I have never, ever, been able to kick, hit, throw or catch a ball. Fortunately, I have found ways of living where I don’t have to feel that limitation very often. The choristers have asked me to play football and cricket on many an occasion—each time I have politely declined. But physical limits are common to us all—more constraining, as years encroach. The difference is that we can find ways of making sure those limits don’t matter too much, so that we don’t have to think about them or worry about them—people with disabilities are given stark reminders of those limits every single day.
We each have intellectual limits too; limits in our capacity to communicate or even to know what we actually think.
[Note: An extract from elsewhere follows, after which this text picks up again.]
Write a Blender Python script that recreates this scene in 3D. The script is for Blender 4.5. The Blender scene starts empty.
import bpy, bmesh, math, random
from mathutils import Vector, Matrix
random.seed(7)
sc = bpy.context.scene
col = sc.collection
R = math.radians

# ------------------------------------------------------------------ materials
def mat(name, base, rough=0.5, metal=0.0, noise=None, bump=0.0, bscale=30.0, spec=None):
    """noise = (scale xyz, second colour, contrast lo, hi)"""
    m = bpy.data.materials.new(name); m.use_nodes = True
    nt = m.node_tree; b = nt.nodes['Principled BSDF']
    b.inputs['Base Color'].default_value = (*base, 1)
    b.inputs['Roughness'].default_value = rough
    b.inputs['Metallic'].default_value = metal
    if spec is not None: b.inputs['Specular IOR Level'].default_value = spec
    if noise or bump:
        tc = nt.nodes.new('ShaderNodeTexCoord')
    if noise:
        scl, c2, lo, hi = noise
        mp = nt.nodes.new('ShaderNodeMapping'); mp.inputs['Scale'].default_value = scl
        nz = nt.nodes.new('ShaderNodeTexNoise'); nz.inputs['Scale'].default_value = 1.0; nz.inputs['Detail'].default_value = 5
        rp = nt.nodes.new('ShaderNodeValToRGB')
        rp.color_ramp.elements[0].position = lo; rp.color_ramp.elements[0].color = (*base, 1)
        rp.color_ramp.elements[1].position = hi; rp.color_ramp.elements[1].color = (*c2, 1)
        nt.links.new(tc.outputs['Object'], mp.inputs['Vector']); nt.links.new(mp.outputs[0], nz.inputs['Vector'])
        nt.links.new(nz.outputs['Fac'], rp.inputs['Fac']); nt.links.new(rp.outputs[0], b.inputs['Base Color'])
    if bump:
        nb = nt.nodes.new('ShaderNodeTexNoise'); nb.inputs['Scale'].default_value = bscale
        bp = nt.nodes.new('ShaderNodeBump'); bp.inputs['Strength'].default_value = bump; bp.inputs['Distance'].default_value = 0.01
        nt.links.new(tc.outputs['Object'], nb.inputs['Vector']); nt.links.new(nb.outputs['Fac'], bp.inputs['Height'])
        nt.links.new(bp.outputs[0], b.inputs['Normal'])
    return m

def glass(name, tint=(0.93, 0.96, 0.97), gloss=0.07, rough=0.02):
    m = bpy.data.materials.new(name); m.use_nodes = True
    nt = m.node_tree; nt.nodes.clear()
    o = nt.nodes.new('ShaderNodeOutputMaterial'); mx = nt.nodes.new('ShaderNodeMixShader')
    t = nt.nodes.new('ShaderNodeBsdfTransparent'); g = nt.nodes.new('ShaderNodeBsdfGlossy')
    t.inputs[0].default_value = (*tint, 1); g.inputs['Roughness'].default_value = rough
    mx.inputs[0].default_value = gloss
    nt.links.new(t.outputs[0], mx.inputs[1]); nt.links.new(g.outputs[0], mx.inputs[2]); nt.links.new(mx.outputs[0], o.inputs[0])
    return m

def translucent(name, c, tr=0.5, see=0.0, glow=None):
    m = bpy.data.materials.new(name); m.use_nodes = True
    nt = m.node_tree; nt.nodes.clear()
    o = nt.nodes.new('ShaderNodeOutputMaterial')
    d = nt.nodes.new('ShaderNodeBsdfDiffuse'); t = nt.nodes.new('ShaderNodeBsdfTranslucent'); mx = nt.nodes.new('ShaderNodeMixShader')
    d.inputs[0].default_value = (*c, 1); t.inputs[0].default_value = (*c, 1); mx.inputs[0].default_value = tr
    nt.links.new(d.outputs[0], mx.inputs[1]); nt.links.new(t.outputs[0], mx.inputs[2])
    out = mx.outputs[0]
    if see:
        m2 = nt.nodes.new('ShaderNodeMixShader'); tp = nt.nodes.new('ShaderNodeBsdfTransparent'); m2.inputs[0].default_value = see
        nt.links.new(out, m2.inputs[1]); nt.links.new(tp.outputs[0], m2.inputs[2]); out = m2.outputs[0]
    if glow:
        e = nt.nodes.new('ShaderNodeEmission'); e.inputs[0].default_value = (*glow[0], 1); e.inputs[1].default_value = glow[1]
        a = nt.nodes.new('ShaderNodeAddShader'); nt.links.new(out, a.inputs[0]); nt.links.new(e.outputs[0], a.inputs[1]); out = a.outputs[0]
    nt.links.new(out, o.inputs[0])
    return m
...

Again, most of us can find ways of living so that those limits don’t bother us too much, but they are there. To be human is to be limited, but the more limited we feel the harder we find it. We long to have agency, freedom, the more unfettered the better—we struggle along, one difficult step at a time, but we long to fly, to soar.
At the heart of our faith is the unique concept of Incarnation—that God (not a god, but God), in the person of Jesus, takes on the limitations of a human life. God, whose being is infinite, takes on the limitations of a physical being. God, who dwells eternally, choses to be constrained within time.
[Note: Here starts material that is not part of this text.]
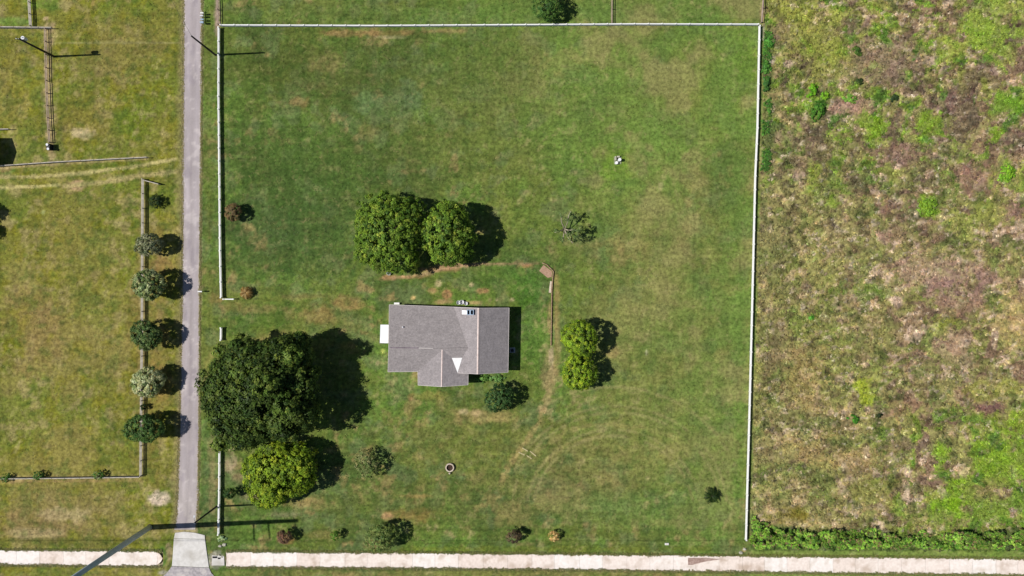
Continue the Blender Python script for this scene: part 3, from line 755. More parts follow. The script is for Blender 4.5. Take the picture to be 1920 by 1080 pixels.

Today, the feast of the Ascension, we celebrate the return of the Son of God to the right hand of the Father—his moving out of the ‘here and now’ of earth to the ‘everywhere and forever’ of heaven—rising from the limits of created time and space into the eternity and infinite existence which he shares, and ever shared, with the Father.
But this is not just a spiritual rising, it is a bodily ascension—he left no body on earth—his whole resurrected form ascends, including the wounds of his passion. He came from life without limit, and to that he returns, carrying his humanity, and all the limitation it suffered, with him.
And, of course, what he does, he does for us. It is our humanity he carries, imbuing our wounds, our mortality, all the limits and restrictions we suffer with eternal meaning and hope. The hope that we will triumph through those limits, as he did—not shrugging them off or denying them for shame, but seeing them transfigured, like his wounds; part of the glory to be revealed.
It has been hard to live within such strict limits; depressing to endure restriction. We have been made to feel our limits in ways that few of us are used to. But the Ascension of our Lord assures us that we are indeed made for freedom—made to soar—made to share the unlimited life of heaven, the life we taste in the Eucharist; the life poured into us through the Holy Spirit. But we will attain this unlimited life not by pretending that we are already unlimited (some kind of superhuman), and certainly not by maximising our freedom at others’ expense. We will attain it by learning how to live well, together, within these human limitations—with sympathy and compassion. In this, I believe, our brothers and sisters with disabilities are the most excellent teachers.
Christ has ascended, beyond all limits of time and space—he has returned to the unlimited life of heaven—but he has done so as a human; one of us; bearing the wounds. Our humanity, in all its fragility and limitation, is called to unlimited life and eternal glory in him. Alleluia!